I think those are the ones I used, and still had to solder them in the box and kinda pry the board in there. They still stick into the chassis hole a little. They come with a couple spacers which helps tailor the depth but they still protrude a small amount in the hole and get caught if you try to slide them in or out sideways. They work fine, if the pcb just slides in perpendicular to the face with the holes for the jacks, just the thing about pcb mounted controls on more than one plane is a problem.

I have seen some custom enclosures (EBS) that cut a slot for the jack, and then the bottom lid completes the slot, but still, the jack is dinky and fragile compared to the switchcraft jacks, that are bulletproof.

carboncomp

Quote from: Processaurus on February 16, 2022, 03:54:09 AM
but still, the jack is dinky and fragile compared to the switchcraft jacks, that are bulletproof.

Think I'm going to stick to all the good advice here and just stick switch wired switchcfrafts'

ElectricDruid

Just to provide a alternative view, there are plenty of well-thought-of boutique builders (and I'm not talking about little bedroom-builders, but serious operations) that use the ferule jacks on the PCB. And since they're not losing money or reputation fixing tons of busted pedals, either it doesn't happen that often, or they found a way around it.

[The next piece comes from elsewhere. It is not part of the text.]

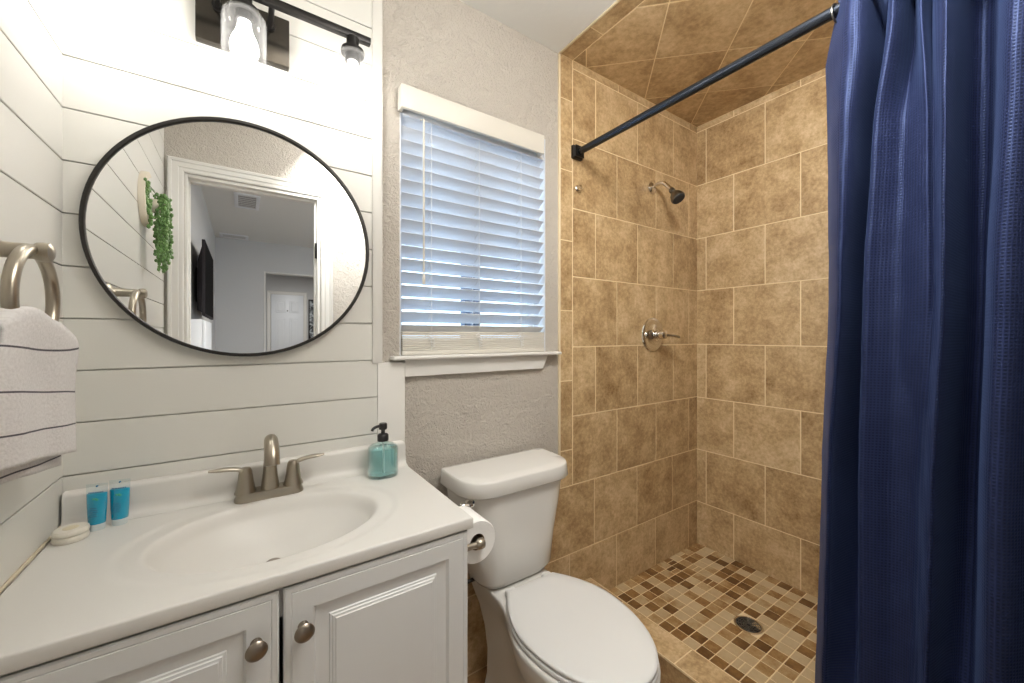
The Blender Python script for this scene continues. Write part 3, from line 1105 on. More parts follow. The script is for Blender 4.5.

I've heard various solutions proposed, all the way to putting soft cork washers on the jacks to fill the weird gap, or putting various items under the jack to get to the correct angle of the enclosure wall.

Consequently, I don't think it's impossible. Tricky, maybe ;)





turbofeedus

#10
I think the normal casting procedure requires at least slightly sloped sides in order to demold the casting.
It would be possible with investment cast or lost-wax casting, because you can just break away the mold instead of need to keep the mold intact for repeat use.
If you need parallel sides, or sides perpendicular to the PCB, you should probably just go for folded enclosures.

Regarding making PCB mounted jacks/etc. work in sloped enclosures, I wonder if you could use sloped or wedge-shaped washers to counteract the slope of the walls?